Although the underlying data services were working again Monday, T-Mobile was still advising customers not to reset their phones.
T-Mobile also was listing all Sidekicks as "out of stock" on its Web site Monday.
It's not clear how many customers have been affected, or how many Sidekicks are in operation, though the figure could approach 1 million, judging by T-Mobile's financial statements.
The loss of personal information probably affected a minority of Sidekick customers, a spokeswoman for the Bellevue, Washington-based company said in an e-mail to Bloomberg News.
The phone, which exists in several versions, has never been a huge seller since it launched in 2002, but it's very popular among young, urban customers, and it has had a certain cachet as a celebrity phone.
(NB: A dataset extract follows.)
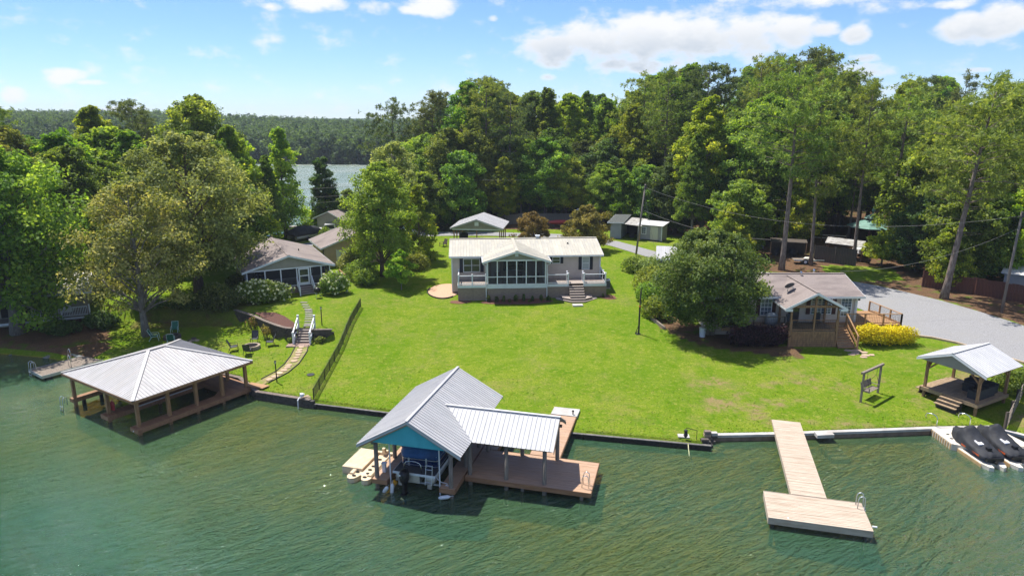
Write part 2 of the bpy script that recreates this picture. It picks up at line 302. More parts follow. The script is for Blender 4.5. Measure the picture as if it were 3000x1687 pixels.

Most famously, Paris Hilton used a Sidekick.
Users have appreciated its large QWERTY keyboard for text messaging, a feature now copied by mainstream phones.
Microsoft bought Danger, the maker of the Sidekick, last year in an attempt to revitalize its "smart" phone software portfolio.
T-Mobile is part of Deutsche Telekom.
The Sidekick's remote data-storage feature was ahead of its time and served as a selling point for the device.
It meant that if someone lost a phone, the contents could easily be downloaded to a new one.
But the Sidekick didn't complement the remote storage with a convenient way to save all data locally.
Most newer phones, such as Apple'siPhone, are designed to back up a user's data when the device is connected to a PC.
Increasingly, consumers and businesses are relying on "cloud" services — in which e-mail, word processing and other applications store their data in remote server farms rather than on the machines where the work is performed.
Providers such as Google back up the data, but as the Sidekick incident demonstrates, having a local backup can be essential.